United Press International bureau chief Myram Borders, a veteran gaming reporter, turned to Howard Stutz of the Las Vegas Review-Journal and predicted: “He’ll never do one of these press events again.” She was right.4
The first building to go up on the construction site was huge. And it was only the parking garage. Still to come was a very real version of the fictional Emerald City—the green glass-wrapped and all-new MGM Grand Hotel, this one with a Wizard of Oz motif and an adjacent Hollywood theme park.
How big was the new MGM Grand? The casino alone was bigger than the playing field in Yankee Stadium. It would open with 5,005 guest rooms, eight restaurants, five bars and cocktail lounges, twenty-three retail shops, and the MGM Garden Arena—a Madison Square Garden West, built specifically to host major concerts and boxing matches. Construction costs averaged $1 million a day and the hotel’s final price tag was a cool $1 billion.
Cary Grant was gone, but Streisand was back. Her 1993 opening night New Year’s Eve act was the hottest ticket in the desert. It was her first concert in more than twenty years, and she sold out the Grand Garden Arena.
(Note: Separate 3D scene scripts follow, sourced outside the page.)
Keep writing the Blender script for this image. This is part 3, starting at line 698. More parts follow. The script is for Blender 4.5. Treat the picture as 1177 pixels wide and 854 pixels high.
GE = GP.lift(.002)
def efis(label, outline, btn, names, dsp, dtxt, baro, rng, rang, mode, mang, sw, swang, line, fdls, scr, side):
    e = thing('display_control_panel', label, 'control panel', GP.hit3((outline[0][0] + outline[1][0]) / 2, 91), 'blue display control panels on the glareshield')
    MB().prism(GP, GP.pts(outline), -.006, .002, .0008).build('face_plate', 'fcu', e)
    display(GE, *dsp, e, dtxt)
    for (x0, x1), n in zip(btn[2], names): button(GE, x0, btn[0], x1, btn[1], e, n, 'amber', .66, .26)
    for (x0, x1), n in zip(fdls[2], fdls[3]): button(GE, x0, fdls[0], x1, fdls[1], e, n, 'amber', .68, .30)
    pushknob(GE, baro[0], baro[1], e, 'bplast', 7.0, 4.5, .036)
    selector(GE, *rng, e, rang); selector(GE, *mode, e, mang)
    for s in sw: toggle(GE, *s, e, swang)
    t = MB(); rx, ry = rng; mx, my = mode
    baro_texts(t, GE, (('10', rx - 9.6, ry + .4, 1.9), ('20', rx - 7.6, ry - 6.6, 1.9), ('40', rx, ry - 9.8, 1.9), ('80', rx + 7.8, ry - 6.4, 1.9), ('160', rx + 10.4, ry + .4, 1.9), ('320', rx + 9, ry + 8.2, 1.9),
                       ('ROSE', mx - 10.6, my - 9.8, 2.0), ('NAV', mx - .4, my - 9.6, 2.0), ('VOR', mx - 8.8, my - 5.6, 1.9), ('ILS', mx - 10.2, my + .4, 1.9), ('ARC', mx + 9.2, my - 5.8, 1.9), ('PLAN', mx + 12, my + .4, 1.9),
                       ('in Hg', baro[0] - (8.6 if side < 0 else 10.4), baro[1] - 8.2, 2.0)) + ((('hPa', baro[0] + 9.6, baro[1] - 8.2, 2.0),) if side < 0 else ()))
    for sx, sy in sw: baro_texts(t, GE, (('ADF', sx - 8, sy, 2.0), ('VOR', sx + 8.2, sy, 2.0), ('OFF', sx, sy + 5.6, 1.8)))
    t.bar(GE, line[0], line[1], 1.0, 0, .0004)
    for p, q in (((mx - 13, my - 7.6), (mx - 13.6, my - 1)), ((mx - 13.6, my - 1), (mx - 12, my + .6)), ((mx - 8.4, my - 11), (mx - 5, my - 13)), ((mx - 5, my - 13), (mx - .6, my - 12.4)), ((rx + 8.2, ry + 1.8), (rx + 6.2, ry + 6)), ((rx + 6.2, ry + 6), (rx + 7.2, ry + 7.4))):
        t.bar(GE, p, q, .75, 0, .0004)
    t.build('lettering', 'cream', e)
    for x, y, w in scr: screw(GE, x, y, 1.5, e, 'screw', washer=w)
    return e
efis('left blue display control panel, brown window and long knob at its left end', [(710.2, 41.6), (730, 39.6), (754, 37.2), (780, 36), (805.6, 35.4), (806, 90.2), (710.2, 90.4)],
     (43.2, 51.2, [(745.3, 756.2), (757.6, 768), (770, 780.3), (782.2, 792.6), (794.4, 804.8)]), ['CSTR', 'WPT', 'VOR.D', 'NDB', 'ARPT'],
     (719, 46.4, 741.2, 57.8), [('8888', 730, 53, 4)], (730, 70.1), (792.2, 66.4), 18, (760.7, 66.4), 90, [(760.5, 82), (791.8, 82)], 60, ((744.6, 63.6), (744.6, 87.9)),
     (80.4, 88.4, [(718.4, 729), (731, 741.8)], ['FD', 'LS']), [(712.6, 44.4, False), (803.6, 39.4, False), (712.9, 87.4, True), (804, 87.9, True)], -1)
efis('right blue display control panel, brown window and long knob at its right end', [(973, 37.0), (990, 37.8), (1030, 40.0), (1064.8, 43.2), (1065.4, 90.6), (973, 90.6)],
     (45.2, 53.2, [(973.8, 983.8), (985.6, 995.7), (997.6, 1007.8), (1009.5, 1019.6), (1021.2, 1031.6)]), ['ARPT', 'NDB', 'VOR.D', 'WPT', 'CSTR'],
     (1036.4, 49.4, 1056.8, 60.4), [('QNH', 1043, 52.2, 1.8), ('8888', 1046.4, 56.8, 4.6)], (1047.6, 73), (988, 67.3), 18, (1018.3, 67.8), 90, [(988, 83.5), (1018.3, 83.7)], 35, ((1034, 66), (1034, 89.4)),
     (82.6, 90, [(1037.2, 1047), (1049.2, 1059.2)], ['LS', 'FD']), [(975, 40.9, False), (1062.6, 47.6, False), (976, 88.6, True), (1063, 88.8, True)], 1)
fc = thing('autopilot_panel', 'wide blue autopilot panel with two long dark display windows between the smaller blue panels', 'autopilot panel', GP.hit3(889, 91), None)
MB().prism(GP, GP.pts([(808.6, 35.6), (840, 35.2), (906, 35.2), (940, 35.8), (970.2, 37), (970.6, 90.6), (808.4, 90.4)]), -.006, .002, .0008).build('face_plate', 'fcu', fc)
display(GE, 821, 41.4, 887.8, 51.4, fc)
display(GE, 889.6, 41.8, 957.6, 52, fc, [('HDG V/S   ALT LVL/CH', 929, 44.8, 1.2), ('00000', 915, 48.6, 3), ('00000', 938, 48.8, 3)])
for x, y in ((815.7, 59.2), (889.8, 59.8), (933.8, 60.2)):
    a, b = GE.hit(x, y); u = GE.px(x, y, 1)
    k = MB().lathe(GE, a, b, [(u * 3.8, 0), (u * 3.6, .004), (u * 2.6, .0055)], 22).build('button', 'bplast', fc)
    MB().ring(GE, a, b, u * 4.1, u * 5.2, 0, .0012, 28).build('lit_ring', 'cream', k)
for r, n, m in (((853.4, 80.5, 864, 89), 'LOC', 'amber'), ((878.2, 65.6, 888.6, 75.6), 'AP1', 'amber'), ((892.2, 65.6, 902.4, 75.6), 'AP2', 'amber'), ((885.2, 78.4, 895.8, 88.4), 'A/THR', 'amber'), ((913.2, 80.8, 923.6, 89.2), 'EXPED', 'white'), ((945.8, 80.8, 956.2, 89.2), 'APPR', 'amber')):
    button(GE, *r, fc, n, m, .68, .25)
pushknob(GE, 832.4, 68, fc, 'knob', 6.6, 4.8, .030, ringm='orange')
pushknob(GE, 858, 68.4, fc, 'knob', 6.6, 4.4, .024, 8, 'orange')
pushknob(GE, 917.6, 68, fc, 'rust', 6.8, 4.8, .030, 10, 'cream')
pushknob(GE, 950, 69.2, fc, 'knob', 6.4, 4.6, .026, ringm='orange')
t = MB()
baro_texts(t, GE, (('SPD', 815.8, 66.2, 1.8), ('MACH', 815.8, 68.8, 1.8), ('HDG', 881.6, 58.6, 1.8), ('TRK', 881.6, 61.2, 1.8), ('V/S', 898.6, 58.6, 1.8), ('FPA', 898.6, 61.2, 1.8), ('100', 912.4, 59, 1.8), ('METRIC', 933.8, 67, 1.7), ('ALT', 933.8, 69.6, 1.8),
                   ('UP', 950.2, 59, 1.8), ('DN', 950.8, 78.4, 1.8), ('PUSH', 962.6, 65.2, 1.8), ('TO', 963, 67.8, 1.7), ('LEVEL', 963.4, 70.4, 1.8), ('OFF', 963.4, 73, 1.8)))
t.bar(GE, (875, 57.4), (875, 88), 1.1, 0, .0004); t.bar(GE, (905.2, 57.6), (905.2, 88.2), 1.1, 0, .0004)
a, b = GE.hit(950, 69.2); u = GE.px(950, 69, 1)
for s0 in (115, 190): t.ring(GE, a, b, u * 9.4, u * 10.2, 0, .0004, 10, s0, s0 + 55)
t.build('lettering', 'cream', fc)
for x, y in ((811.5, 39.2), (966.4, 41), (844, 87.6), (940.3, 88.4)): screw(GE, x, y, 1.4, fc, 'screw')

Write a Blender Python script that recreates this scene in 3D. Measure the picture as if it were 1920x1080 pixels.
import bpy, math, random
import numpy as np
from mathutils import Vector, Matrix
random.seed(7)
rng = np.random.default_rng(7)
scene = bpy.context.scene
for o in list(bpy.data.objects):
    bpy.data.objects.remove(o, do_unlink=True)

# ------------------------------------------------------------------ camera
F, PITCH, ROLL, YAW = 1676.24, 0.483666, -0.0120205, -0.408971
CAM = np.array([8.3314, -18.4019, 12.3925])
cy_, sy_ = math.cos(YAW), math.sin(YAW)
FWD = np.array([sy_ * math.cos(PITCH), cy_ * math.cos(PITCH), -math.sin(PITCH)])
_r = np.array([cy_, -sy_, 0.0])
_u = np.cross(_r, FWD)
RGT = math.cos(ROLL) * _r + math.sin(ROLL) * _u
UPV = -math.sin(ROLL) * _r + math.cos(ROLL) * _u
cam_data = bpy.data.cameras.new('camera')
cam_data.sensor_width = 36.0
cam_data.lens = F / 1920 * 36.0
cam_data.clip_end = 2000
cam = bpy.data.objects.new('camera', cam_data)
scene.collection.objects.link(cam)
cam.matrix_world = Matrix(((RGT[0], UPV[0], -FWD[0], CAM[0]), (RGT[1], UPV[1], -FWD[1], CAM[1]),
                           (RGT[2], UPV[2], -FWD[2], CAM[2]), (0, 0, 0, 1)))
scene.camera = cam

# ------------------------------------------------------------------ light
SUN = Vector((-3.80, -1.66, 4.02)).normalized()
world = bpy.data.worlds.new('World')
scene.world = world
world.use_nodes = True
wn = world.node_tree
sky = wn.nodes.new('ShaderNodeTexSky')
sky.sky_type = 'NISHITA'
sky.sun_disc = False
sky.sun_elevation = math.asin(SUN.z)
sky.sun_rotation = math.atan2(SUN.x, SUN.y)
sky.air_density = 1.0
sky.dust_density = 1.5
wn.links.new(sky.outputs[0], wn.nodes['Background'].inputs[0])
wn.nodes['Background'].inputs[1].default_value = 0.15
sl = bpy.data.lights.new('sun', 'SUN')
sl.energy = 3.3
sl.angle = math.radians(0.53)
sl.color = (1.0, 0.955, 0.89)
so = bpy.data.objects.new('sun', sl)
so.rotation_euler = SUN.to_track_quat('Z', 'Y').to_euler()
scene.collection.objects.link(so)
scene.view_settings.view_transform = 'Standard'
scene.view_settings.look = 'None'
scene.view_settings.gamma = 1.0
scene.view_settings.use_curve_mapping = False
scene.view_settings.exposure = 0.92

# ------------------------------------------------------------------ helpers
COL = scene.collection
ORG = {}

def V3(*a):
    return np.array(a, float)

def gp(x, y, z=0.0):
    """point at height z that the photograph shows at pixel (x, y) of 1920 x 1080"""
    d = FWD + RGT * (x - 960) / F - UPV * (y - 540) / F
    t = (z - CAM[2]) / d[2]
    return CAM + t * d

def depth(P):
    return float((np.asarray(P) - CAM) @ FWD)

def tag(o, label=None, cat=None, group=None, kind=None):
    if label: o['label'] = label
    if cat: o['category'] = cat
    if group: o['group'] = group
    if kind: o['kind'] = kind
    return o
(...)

By the time his new MGM Grand opened on the Strip, Kirk had also resumed buying Chrysler shares—what he referred to in a Fortune magazine interview as his “chips.” He had already added another $400 million in Chrysler stocks. Kirk had started pressing Chrysler to put one of his people on its board of directors. And he was urging the company to be more aggressive in boosting its stock value.